Nor would MVPDs get a free ride to carry copyrighted material without paying. MVPDs today pay fees to broadcasters for the right to retransmit their signals, and when networks, syndicators, or content creators license their content to broadcast stations they understand that the content carried on the broadcast signal will be retransmitted by MVPDs, consistent with the agreed-on territorial restrictions. The transactions necessarily reflect that understanding. The fact that an MVPD pays to retransmit the “signal” of a station does not hide the fact that the payment is the key that unlocks the right to retransmit the content carried on the signal and that the content providers have been paid for inclusion of their programming.
Is it time to reconsider the compulsory licenses for cable and satellite? The main rationale for their adoption was that it would be too cumbersome for MVPDs to negotiate separately to license all the varied programming carried on a broadcast signal. The later success of cable channels in acting as “rights aggregators” to obtain the necessary rights to provide the programming they assemble to MVPDs may justify a fresh look at that rationale. But the compulsory licenses, and the rationale on which they are based, provide no reason to retain the exclusivity rules, as geographic exclusivity can be well protected by contract, with the backup of the retransmission consent regime.

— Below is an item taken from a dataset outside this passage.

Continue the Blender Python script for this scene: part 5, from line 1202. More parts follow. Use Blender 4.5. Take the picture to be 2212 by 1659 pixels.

There was a time and a place for the Commission’s exclusivity rules. That time has passed. It is now time for the Commission to step aside and let programming negotiators in the private marketplace do their jobs. Networks, syndicators, and broadcast stations today decide what exclusivity provisions to include in their affiliation and syndication agreements – and they will be free to do so in the absence of our rules. They will have multiple means of enforcing those provisions without the additional device of an exclusivity complaint to the Commission, which has scarcely ever been filed. They may choose to include provisions in their agreements geared to facilitating enforcement, such as provisions for private arbitration, fee shifting, choice of law, and third-party beneficiary rights. And in the end any station will know that a network or syndicator does not have to continue to deal with a station that grants retransmission rights beyond the scope permitted by its affiliation or syndication agreement.